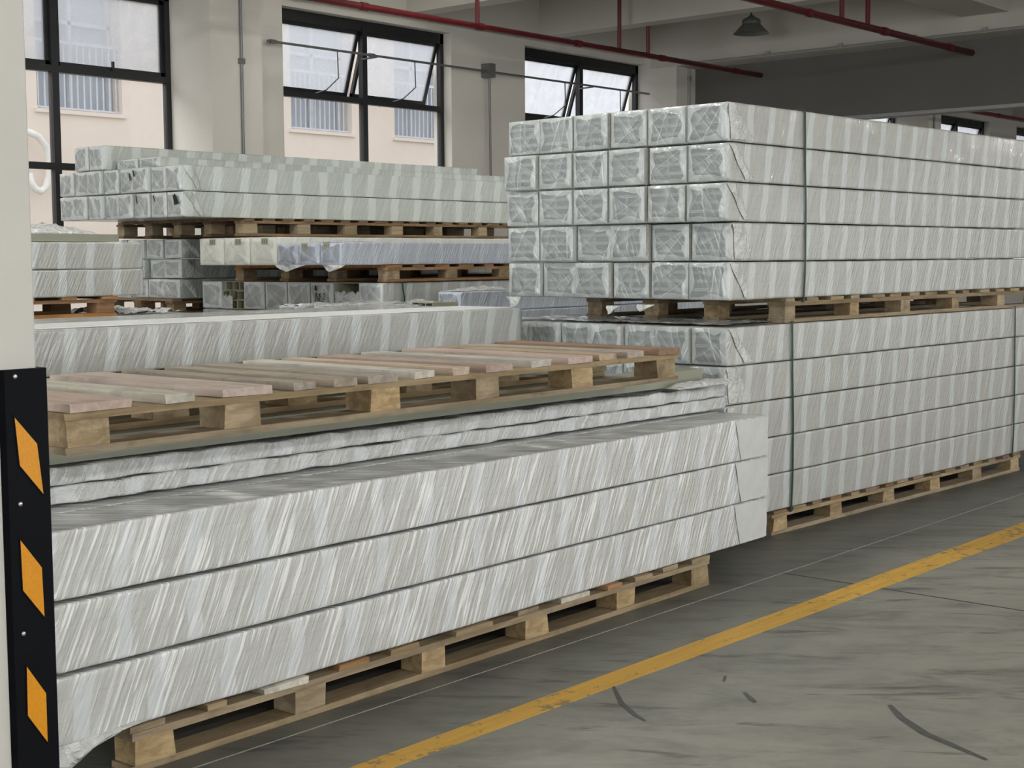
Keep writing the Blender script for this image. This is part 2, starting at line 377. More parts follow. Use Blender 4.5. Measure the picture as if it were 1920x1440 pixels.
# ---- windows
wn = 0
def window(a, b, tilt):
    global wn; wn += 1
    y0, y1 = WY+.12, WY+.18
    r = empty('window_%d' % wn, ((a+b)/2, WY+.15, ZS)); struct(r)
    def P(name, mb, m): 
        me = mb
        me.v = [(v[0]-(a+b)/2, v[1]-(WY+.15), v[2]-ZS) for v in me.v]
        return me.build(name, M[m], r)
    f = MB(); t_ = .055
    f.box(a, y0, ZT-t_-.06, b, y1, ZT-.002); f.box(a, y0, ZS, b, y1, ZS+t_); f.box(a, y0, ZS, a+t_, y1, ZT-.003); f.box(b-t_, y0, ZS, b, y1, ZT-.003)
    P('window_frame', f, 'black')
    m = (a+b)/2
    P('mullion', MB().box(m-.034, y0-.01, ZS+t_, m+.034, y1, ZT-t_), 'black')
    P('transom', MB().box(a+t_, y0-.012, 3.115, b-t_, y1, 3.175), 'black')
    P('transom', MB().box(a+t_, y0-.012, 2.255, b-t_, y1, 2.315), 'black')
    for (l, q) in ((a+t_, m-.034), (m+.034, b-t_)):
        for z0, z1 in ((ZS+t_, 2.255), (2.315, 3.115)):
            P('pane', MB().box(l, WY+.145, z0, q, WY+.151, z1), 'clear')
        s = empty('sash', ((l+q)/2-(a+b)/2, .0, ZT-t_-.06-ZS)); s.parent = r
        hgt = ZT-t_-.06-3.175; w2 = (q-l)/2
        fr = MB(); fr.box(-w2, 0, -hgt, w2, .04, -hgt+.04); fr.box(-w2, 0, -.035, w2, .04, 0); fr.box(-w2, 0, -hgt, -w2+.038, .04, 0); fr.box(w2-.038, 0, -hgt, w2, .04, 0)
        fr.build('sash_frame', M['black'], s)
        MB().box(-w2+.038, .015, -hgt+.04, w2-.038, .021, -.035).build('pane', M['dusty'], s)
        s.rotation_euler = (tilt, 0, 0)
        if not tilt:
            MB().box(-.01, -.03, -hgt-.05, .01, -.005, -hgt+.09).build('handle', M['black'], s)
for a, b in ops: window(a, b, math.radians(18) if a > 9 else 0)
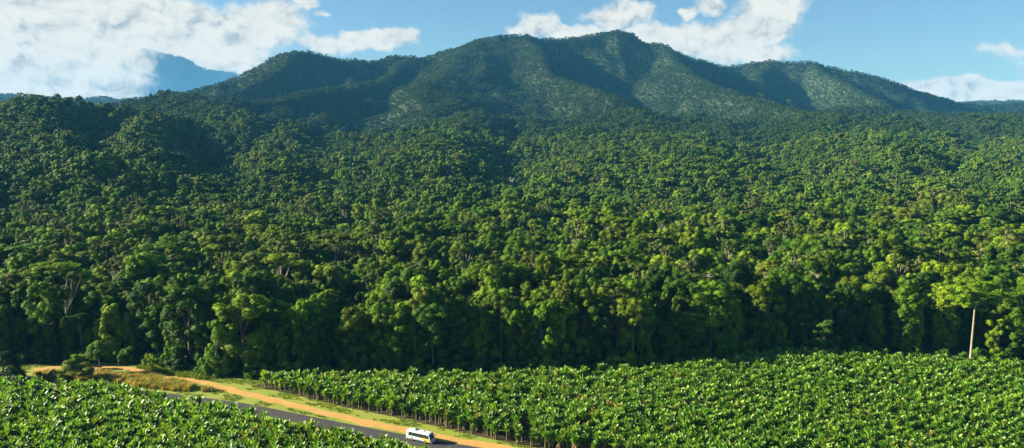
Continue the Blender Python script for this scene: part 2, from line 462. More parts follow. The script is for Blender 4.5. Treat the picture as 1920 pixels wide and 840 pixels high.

* * * * * * * * *

[Task directions] Transcribe the records above verbatim. Do not carry over any picture.

[The reply]
Keep writing the Blender script for this image. This is part 2, starting at line 377. More parts follow. Use Blender 4.5. Measure the picture as if it were 1920x1440 pixels.
# ---- windows
wn = 0
def window(a, b, tilt):
    global wn; wn += 1
    y0, y1 = WY+.12, WY+.18
    r = empty('window_%d' % wn, ((a+b)/2, WY+.15, ZS)); struct(r)
    def P(name, mb, m): 
        me = mb
        me.v = [(v[0]-(a+b)/2, v[1]-(WY+.15), v[2]-ZS) for v in me.v]
        return me.build(name, M[m], r)
    f = MB(); t_ = .055
    f.box(a, y0, ZT-t_-.06, b, y1, ZT-.002); f.box(a, y0, ZS, b, y1, ZS+t_); f.box(a, y0, ZS, a+t_, y1, ZT-.003); f.box(b-t_, y0, ZS, b, y1, ZT-.003)
    P('window_frame', f, 'black')
    m = (a+b)/2
    P('mullion', MB().box(m-.034, y0-.01, ZS+t_, m+.034, y1, ZT-t_), 'black')
    P('transom', MB().box(a+t_, y0-.012, 3.115, b-t_, y1, 3.175), 'black')
    P('transom', MB().box(a+t_, y0-.012, 2.255, b-t_, y1, 2.315), 'black')
    for (l, q) in ((a+t_, m-.034), (m+.034, b-t_)):
        for z0, z1 in ((ZS+t_, 2.255), (2.315, 3.115)):
            P('pane', MB().box(l, WY+.145, z0, q, WY+.151, z1), 'clear')
        s = empty('sash', ((l+q)/2-(a+b)/2, .0, ZT-t_-.06-ZS)); s.parent = r
        hgt = ZT-t_-.06-3.175; w2 = (q-l)/2
        fr = MB(); fr.box(-w2, 0, -hgt, w2, .04, -hgt+.04); fr.box(-w2, 0, -.035, w2, .04, 0); fr.box(-w2, 0, -hgt, -w2+.038, .04, 0); fr.box(w2-.038, 0, -hgt, w2, .04, 0)
        fr.build('sash_frame', M['black'], s)
        MB().box(-w2+.038, .015, -hgt+.04, w2-.038, .021, -.035).build('pane', M['dusty'], s)
        s.rotation_euler = (tilt, 0, 0)
        if not tilt:
            MB().box(-.01, -.03, -hgt-.05, .01, -.005, -hgt+.09).build('handle', M['black'], s)
for a, b in ops: window(a, b, math.radians(18) if a > 9 else 0)
Continue the Blender Python script for this scene: part 2, from line 462. More parts follow. The script is for Blender 4.5. Treat the picture as 1920 pixels wide and 840 pixels high.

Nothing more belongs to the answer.